Luciano non aveva questa caldezza di cuore, nè soleva dipingere con questa maniera; onde questo dialogo non è, e non può esser suo, come a me pare, perchè altra mente, altro cuore, altr’arte, altro uomo si vede in esso. Piace non ostante che manchi d’arte, perchè dentro ha qualche cosa che supera l’arte. Questo, e i due dialoghi delle Immagini vorrebbero più lungo discorso, ma perchè non li ho per genuini, basti il detto.
XLIX. OPERE SATIRICHE. Cominceremo da quelle che hanno la forma discorsiva, e poi verremo alle altre che hanno la forma dialogistica.

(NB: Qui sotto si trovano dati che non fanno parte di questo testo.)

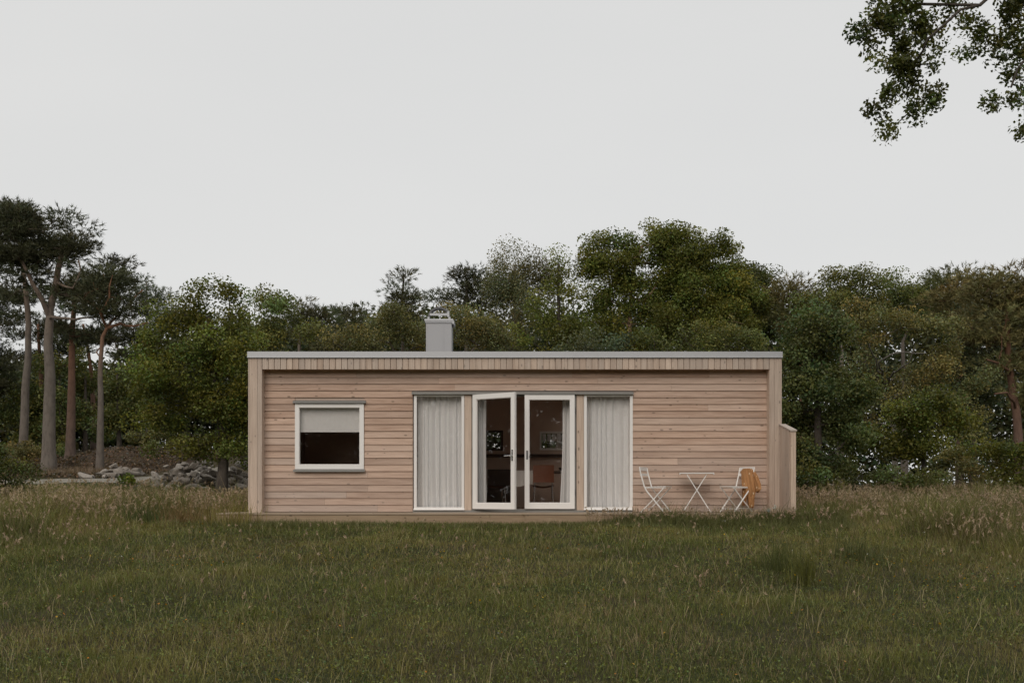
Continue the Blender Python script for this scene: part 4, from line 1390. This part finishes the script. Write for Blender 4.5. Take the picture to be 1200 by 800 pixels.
tree('pine_tree', 'reddish pine beyond the right edge, mostly out of the photo', 37, [(1250, 560), (1248, 420), (1240, 350)], [(1235, 335, 40, 20), (1270, 360, 40, 26), (1225, 380, 34, 20), (1250, 420, 44, 26), (1230, 470, 30, 30), (1235, 520, 30, 40)], green='pine_brown', bark='pine_red', r_px=6, seed=70, **{**PINE, 'cl_m2': 1.7, 'min_h': .3})
GS = 'low bushes along the foot of the right-hand wood'
for k, (px, py, rx, ry, g, lb, Yb) in enumerate([
    (955, 553, 30, 20, 'hazel', 'low green bush at the foot of the dense dark tree', 22.6),
    (1010, 552, 34, 22, 'deep', 'dark low bush right of the dense tree, left of the fresh green one', 24.5),
    (1072, 552, 36, 20, 'hazel', 'low bush under the fresh green young tree', 24.5),
    (1130, 546, 34, 24, 'olive', 'olive low bush between the fresh green tree and the right edge', 25.0),
    (1190, 540, 36, 30, 'oak', 'yellowish-green bush at the right edge of the photo below the pine', 24.5)]):
    tree('bush', lb, Yb, [(px, py + ry + 6), (px, py)], [(px, py, rx, ry), (px - rx * .6, py + 6, rx * .6, ry * .7), (px + rx * .6, py + 6, rx * .6, ry * .7)], green=g, bark='dark', r_px=1.2, seed=80 + k, size=.075, n_per=70, sig=.22, cl_m2=4.0, group=GS, tag_cat='bush', min_h=0.0, cut=.25)

tree('bush', 'rounded dark green bush at the left edge of the photo', 20.5, [(8, 600), (8, 560)], [(8, 552, 30, 26), (-20, 545, 34, 34), (28, 566, 18, 16), (-40, 555, 30, 30)], green='deep', bark='dark', r_px=1.5, seed=90, size=.055, n_per=80, sig=.17, cl_m2=6.0, tag_cat='bush', min_h=0, cut=.2)
tree('sapling', 'small bright green leafy sapling by the gravel track', 27, [(140, 590), (139, 565)], [(134, 566, 10, 9), (146, 564, 9, 9), (140, 575, 14, 8), (160, 575, 10, 6)], green='bright', bark='dark', r_px=.8, seed=91, size=.075, n_per=50, sig=.14, cl_m2=9.0, tag_cat='sapling', min_h=0, cut=.15)

GQ = 'low brown-green bushes under the pines'
tree('bush', 'rusty brown low bush at the foot of the leaning pine, behind the left edge bush', 40, [(18, 545), (18, 520)], [(14, 520, 26, 14), (36, 528, 18, 10)], green='pine_brown', bark='dark', r_px=1, seed=96, size=.09, n_per=50, sig=.22, cl_m2=4, group=GQ, tag_cat='bush', min_h=0)
tree('bush', 'low green bush in the shade between the leaning and the thickest pine trunks', 46, [(44, 535), (44, 520)], [(42, 520, 16, 14), (72, 522, 14, 12)], green='hazel', bark='dark', r_px=1, seed=97, size=.10, n_per=50, sig=.22, cl_m2=4, group=GQ, tag_cat='bush', min_h=0)
tree('bush', 'low olive bush on the brown bank right of the thin orange pine', 46, [(172, 540), (172, 520)], [(165, 515, 18, 12), (190, 520, 24, 16)], green='olive', bark='dark', r_px=1, seed=98, size=.10, n_per=50, sig=.22, cl_m2=4, group=GQ, tag_cat='bush', min_h=0)
# branches of a near tree reaching into the frame from the upper right
tree('overhanging_tree', 'near tree whose leafy boughs hang into the upper right corner', 12.5,
     [(1560, 720), (1550, 450), (1520, 200), (1480, 20)],
     [(1020, 38, 22, 26), (1045, 25, 34, 30), (1040, 62, 32, 26), (1075, 35, 28, 36), (1072, 80, 30, 20), (1060, 100, 24, 18), (1100, 58, 12, 20), (1050, 118, 16, 10), (1085, 105, 9, 10), (1070, 128, 18, 9), (1092, 122, 8, 5), (1028, 131, 8, 4), (1040, 155, 9, 8), (1110, 5, 20, 10),
      (1135, 30, 16, 20), (1130, 55, 16, 10), (1180, 20, 34, 34), (1165, 50, 18, 18), (1190, 75, 24, 28), (1170, 75, 10, 10), (1165, 118, 14, 6), (1195, 122, 18, 14), (1200, 155, 5, 14),
      (1060, -60, 90, 50), (1180, -70, 90, 60), (1300, -60, 90, 90), (1400, -120, 120, 120), (1560, -120, 140, 130), (1300, 60, 70, 60), (1420, 60, 70, 60), (1240, 60, 40, 50)],
     green='deep', bark='dark', r_px=22, seed=95, size=.062, n_per=34, sig=.10, cl_m2=12, cut=.24, spread=.45, flat=.9, tag_cat='tree', shell=.1, min_h=.6, kind_boughs=False,
     limbs=[([(1500, 110, 0), (1380, 20, 0), (1250, -25, 0), (1160, -8, -.2), (1122, 14, -.45), (1105, 28, -.45), (1094, 48, -.4), (1082, 62, -.3), (1070, 72, -.1)], 9),
            ([(1380, 20, 0), (1290, 20, -.3), (1215, 48, -.5), (1190, 80, -.5), (1180, 110, -.5)], 3.0),
            ([(1082, 62, .1), (1078, 95, .1), (1072, 122, .1), (1048, 148, .1), (1040, 158, .1)], 1.3),
            ([(1122, 14, 0), (1075, 8, .2), (1040, 20, .3), (1010, 40, .3)], 2)])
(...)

La servilità dei greci flosofi, retori, grammatici, musici, ed altri artisti e scienziati che stavano a mercede nelle case dei signori romani, e la grandigia di quei superbi ed ignoranti padroni dovevano offendere il libero animo ed il retto senso d’un Greco che amava e pregiava il sapere. Il libretto intitolato: Di quei che stanno coi signori, è una satira piuttosto amara che scherzevole, perchè faceva dolore a vedere il sapere prostrato vilmente; ed ha per iscopo di svolgere i Greci da quella vergogna. Da prima si cercano le cagioni che possano indurre uno a mettersi da sè in questa servitù; poi si descrive con vivezza mirabile quanto bisogna durare ed affaticarsi per entrare in grazia del signore, il primo convito, i patti, l’ammissione in casa; poi le belle speranze che svaniscono, e le fatiche, le umiliazioni, i dispregi che bisogna sopportare. E qui lo scrittore, che talvolta ha preso un tuono violento, e talvolta un tuono di scherno, essendosi svelenito, torna alla sua natura, e piacevoleggia narrando il caso dello stoico Tesmopoli, che per viaggio portava nel mantello la cagnolina d’una signora.